Kumar Gallery, Sundanagar, New Delhi, in 1973
Thence by descent
Husain was a founding member of the Bombay Progressive Artists' Group in 1947. Its inception, only months after the partition, was against the backdrop of a socially fractured landscape. Husain, along with Raza, Souza, Ara, Gade and Bakre, sought to create a new movement in Art from India, distancing themselves from the nationalist rhetoric of the Bengal School. Hailing from different faiths and castes, they strove to create a style, and with it, an outlook, that was distinctly Indian and Modern.
"Through the Eyes of a Painter", Husain's first film, was awarded a Golden Bear at the Berlin Film Festival in 1967. In the 1970s, when Husain is likely to have painted this piece, Indian art was becoming increasingly prominent on the international stage. In 1971 Husain and Pablo Picasso were the only artists to be specially invited to the 11th Sao Paulo Bienalle.
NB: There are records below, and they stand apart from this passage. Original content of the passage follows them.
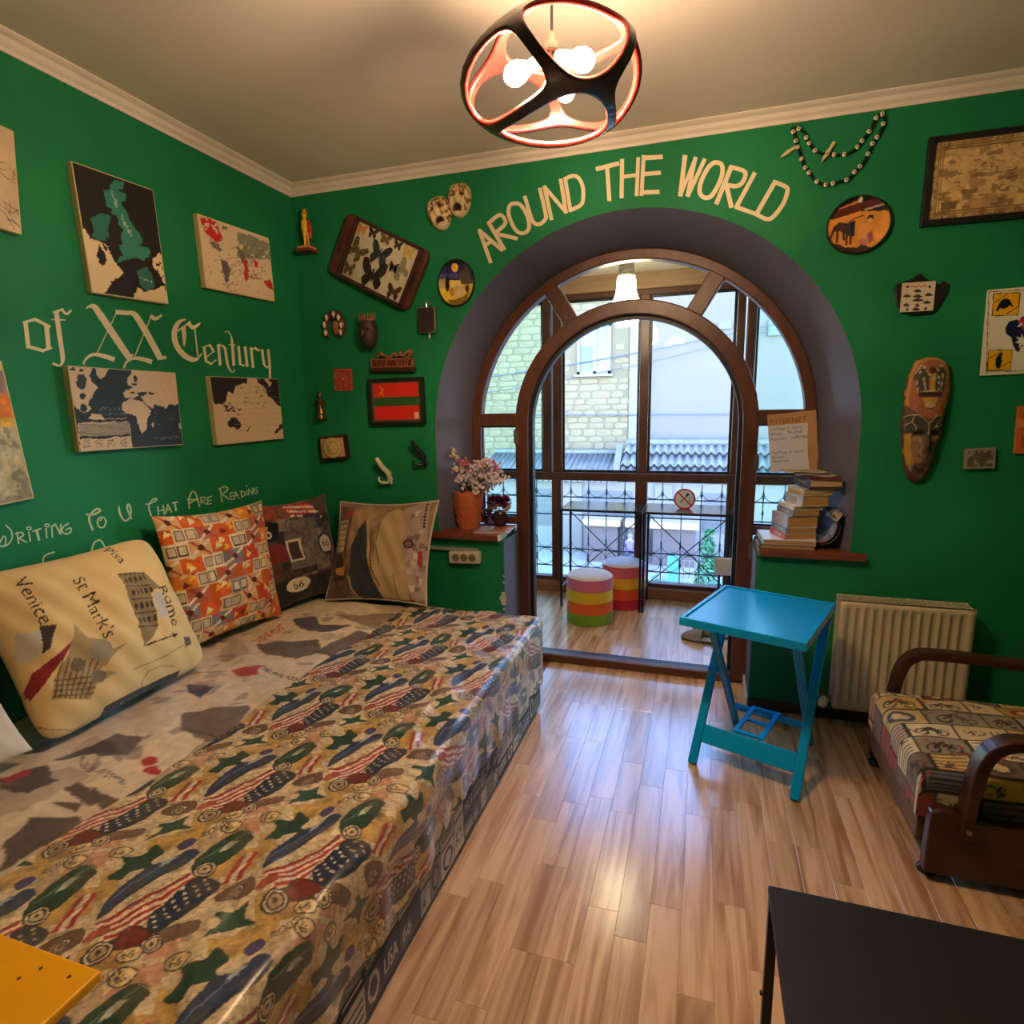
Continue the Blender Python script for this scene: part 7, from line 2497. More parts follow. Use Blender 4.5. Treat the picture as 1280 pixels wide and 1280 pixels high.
def draw_gray(cv):
    cv.noise(5, 0.10)
    S = lambda pts: crop_pts((0, 620), 3.765, pts)
    cv.text('07', S([(5, 950)])[0], np.array((3, 14.0)), np.array((14, -3.0)), (60, 46, 40))
    for k in range(10):
        p = (cv.rs.uniform(-120, 10), cv.rs.uniform(760, 950)); cv.ell(p, cv.rs.uniform(4, 12), cv.rs.uniform(3, 9), (110, 96, 86), alpha=0.7)
pillow('pale grey pillow cut off by the left photo edge', (0.235, -2.08, 0.700), (-.03, 1, 0), (-.45, .0, .88), .50, .46, 0.15, draw_gray, (206, 190, 168), res=80)

# ------------------------------------------------------------------ radiator
def radiator():
    x0, x1, z0, z1 = 2.757, 3.252, 0.108, 0.612
    yb, yf = -0.035, -0.125
    T = thing('panel_radiator', ((x0 + x1) / 2, -0.08, 0.0), 'cream steel panel radiator under the carved mask', 'radiator')
    mr = mat('radiator_cream', rgb(216, 200, 172), rough=0.4, var=0.03, vscale=5)
    # ribbed front panel
    n = 13
    b = MB()
    xs, ys = [x0], [0.0]
    m = 0.022
    p = (x1 - x0 - 2 * m) / n
    for k in range(n):
        a = x0 + m + k * p
        for t, d in ((0.10, 0.0), (0.26, 0.009), (0.74, 0.009), (0.90, 0.0)):
            xs.append(a + p * t); ys.append(d)
    xs.append(x1); ys.append(0.0)
    zr = [z0, z0 + 0.030, z0 + 0.042, z1 - 0.042, z1 - 0.030, z1]
    k_ = [0, 0, 1, 1, 0, 0]
    nx_ = len(xs)
    for z, f in zip(zr, k_):
        for x, d in zip(xs, ys): b.v.append((x, yf + d * f, z))
    for j in range(len(zr) - 1):
        for i in range(nx_ - 1):
            a = j * nx_ + i
            b.f.append((a, a + 1, a + nx_ + 1, a + nx_))
    o = b.build('front_panel', mr, T, smooth=True)
    s = o.modifiers.new('thick', 'SOLIDIFY'); s.thickness = 0.006; s.offset = -1
    MB().box((x0 + 0.01, yb, z0 + 0.01), (x1 - 0.01, yb + 0.012, z1 - 0.012)).build('rear_panel', mr, T, bevel=0.003)
    for xx in (x0, x1 - 0.004):
        MB().box((xx, yf + 0.004, z0 + 0.004), (xx + 0.004, yb + 0.006, z1 - 0.004)).build('side_cover', mr, T, bevel=0.001)
    MB().box((x0 + 0.006, yf + 0.010, z0 + 0.02), (x1 - 0.006, yb - 0.002, z1 - 0.022)).build('inner_shade_box', mat('radiator_dark_inside', rgb(70, 62, 52), rough=0.8), T)  # added dark box, its colour stands in for the shade under the slats
    # top grille: frame and slats
    b = MB()
    b.box((x0, yf, z1 - 0.004), (x1, yf + 0.014, z1)); b.box((x0, yb - 0.008, z1 - 0.004), (x1, yb + 0.006, z1))
    b.build('grille_frame', mr, T)
    sl = MB().box((-0.0016, 0, -0.006), (0.0016, 0.070, 0.0)).build('grille_slat', mr, T, local=True)
    ns = 44
    for k in range(ns):
        loc = (x0 + 0.01 + (x1 - x0 - 0.02) * k / (ns - 1) - (x0 + x1) / 2, yf + 0.013 + 0.08, z1 - 0.001)
        if k == 0: sl.location = loc
        else: shared('grille_slat', sl, T, loc)
    MB().cyl((x0 + 0.06, -0.02, z0 + 0.1), (x0 + 0.06, 0.0, z0 + 0.1), 0.012, 10).build('wall_bracket', mr, T)
    MB().cyl((x1 - 0.06, -0.024, z0 + 0.1), (x1 - 0.06, 0.0, z0 + 0.1), 0.012, 10).build('wall_bracket', mr, T)
    MB().tube([(x0 + 0.004, -0.08, z0 + 0.03), (x0 - 0.02, -0.08, z0 + 0.03), (x0 - 0.03, -0.075, z0 + 0.02), (x0 - 0.03, -0.03, z0 + 0.02), (x0 - 0.03, 0.0, z0 + 0.02)], 0.008, 10).build('pipe', mat('grey_pipe', rgb(90, 84, 80), rough=0.5), T, smooth=True)
    MB().lathe([(0.010, 0), (0.017, 0.006), (0.020, 0.018), (0.019, 0.040), (0.014, 0.050), (0.004, 0.053)], (x0 - 0.024, -0.082, z0 + 0.026), 16, (-0.35, -0.75, -0.35)).build('valve_knob', M_white, T, smooth=True)
radiator()

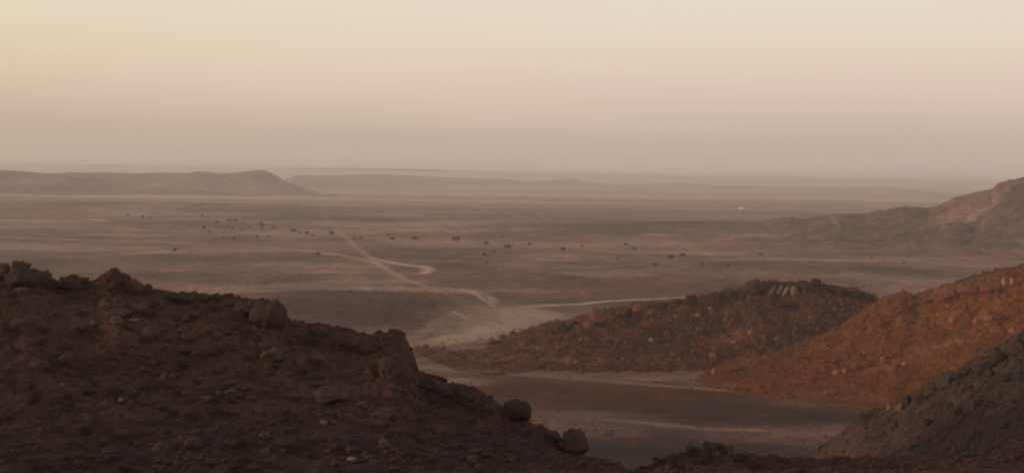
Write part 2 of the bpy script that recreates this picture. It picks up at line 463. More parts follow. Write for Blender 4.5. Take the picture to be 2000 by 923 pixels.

The Indo-Pakistan war, which contributed to the formation of Bangladesh, reignited the question of identity. In this work, a hand in the centre of the torso gestures the peaceful kapithaka mudra and Husain himself stands broad shouldered partially enclosed by a rectangular outline of what may be a mirror. This self-portrait, never before seen at auction, is a serene and personal insight into the artist.